Negotiation/conflict mediation

Negotiation/conflict mediation

By Uffe Ladegaard

Negotiation is in this text is seen as negotiation of identity, and identity is defined as cultural or ethnic identity.

A definition of ethnic identity that can be used here is provided by Giles and Coupland (1991: 105) who define social identity as: This knowledge of our category memberships, together with the values (positive or negative) attached to them, is defined as our social identity and has meaning only in social comparison with other relevant groups.

I will pay special attention to the word comparison. Ethnic identity is here defined by the contrast of equality on the one and differences on the other hand or in other words: ethnic identity is a matter of the position between us vs. them. The difference between ethnic groups can be seen from two perspectives:

  • Dchotomizing/contrast is the foundation for the creation of group identity and the borders between us and them (e.g. us: Danish, Christian, Danish speaking, democrats >< them, heathen, alien, foreign speaking, garlic eating.
  • Complementarizing is the position that we are all the same. All people have the same elements like a history, a territorium, folk music etc. (Eidheim, 1977)

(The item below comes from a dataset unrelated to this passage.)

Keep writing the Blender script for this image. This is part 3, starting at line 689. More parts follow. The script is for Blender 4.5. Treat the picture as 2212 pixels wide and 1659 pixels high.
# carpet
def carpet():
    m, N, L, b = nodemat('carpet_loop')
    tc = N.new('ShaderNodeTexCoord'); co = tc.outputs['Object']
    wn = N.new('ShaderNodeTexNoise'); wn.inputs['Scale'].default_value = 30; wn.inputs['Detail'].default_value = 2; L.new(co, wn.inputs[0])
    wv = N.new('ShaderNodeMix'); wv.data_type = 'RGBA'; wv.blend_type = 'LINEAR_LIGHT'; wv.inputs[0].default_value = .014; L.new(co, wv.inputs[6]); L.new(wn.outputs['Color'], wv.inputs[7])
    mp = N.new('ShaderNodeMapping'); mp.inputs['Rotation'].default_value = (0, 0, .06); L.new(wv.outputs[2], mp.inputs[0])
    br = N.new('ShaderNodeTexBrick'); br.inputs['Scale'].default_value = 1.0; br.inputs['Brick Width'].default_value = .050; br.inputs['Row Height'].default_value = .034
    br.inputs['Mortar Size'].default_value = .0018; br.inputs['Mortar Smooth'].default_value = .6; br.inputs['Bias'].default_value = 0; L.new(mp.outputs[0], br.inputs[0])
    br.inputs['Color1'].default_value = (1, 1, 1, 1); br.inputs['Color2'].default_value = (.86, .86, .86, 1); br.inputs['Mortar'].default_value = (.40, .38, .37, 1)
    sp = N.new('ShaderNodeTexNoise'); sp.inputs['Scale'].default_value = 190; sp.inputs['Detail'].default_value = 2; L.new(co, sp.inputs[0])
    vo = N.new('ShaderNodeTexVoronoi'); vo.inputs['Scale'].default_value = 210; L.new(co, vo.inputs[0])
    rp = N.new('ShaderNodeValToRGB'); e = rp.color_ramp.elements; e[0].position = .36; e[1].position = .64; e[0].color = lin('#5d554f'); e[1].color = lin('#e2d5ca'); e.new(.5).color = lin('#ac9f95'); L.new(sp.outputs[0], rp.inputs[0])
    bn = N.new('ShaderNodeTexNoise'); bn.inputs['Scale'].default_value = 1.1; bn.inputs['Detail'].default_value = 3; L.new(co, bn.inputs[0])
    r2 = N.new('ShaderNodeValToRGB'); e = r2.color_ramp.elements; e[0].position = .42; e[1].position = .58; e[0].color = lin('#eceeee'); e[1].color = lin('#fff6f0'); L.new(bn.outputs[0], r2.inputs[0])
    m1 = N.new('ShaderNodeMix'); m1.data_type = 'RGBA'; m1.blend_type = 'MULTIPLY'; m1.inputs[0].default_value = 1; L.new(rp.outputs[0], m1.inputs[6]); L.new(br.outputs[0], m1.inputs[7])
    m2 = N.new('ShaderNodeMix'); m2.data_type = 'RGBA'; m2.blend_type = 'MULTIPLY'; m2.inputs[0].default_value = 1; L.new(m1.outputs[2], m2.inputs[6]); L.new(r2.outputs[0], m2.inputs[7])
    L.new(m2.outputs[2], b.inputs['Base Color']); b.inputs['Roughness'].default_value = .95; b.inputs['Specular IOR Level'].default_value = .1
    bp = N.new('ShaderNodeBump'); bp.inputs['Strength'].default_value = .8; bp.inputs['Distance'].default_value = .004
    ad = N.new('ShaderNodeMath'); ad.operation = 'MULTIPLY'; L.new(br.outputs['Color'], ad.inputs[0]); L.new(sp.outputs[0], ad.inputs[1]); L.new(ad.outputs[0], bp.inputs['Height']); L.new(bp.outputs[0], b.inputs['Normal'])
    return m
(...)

Dichotomizing is the position of differences while complementarizing is the position of equality. Eidheim points out that both positions are necessary to create a stable group identity. From this point of view the aim of the negotiation is neither dichotomizing nor complementarizing, but both.
In the matter of negotiation between teachers and parents we must therefore find some tools to create a mutual understanding and adjustment despite differences.
The following competencies and skills will be dealt with in this text:
to negotiate identity in an intercultural communication and to create a mutual understanding and adjustment through the negotiation. A negotiation which includes both the participants’ differences and equalities.
-         To analyze dialogues between ethnic groups
-         To observe negotiation, differences and conflicts.
-         To adjust subject and language to the interlocutor.
-         To participate in a partnership across ethnic groups and cultures.
Analyzing negotiation
I will take my starting point in a Danish paper about intercultural dialogue (Iben Jensen 2001, 2002). Jensen presents four dimensions in the intercultural communication.
Positions of experiences
The concept of ‘Positions of experiences’ refers to the fact that all interpretations are founded in individual experiences, but although the experiences are subjective, they are related to the social position of a person.

Cultural presuppositions
‘Cultural presuppositions’ refer to knowledge, experience, feelings and opinions we have towards categories of people that we do not regard as members of the cultural communities that we identify ourselves with.
Cultural self-perception
‘Cultural self-perception’ is the way in which an actor expresses a cultural community as the one he or she identifies with.
Cultural fix points
‘Cultural fix points’ are the focal points that arise in the communication between two actors who both feel they represent a certain topic. For a topic to be seen as a ‘Cultural fix point’ it requires that both actors identify with this topic, and that they position themselves in a discussion. Cultural fix points are not entirely arbitrary, but they relate to societal structures. (Jensen 2002).
The fix points are often the cause of conflicts in an intercultural dialogue.
In practise the four dimensions can be used for analyzing a dialogue between parents and teachers and for arising the students’ or the teachers’ awareness of an intercultural communication and reflect upon it from a new perspective.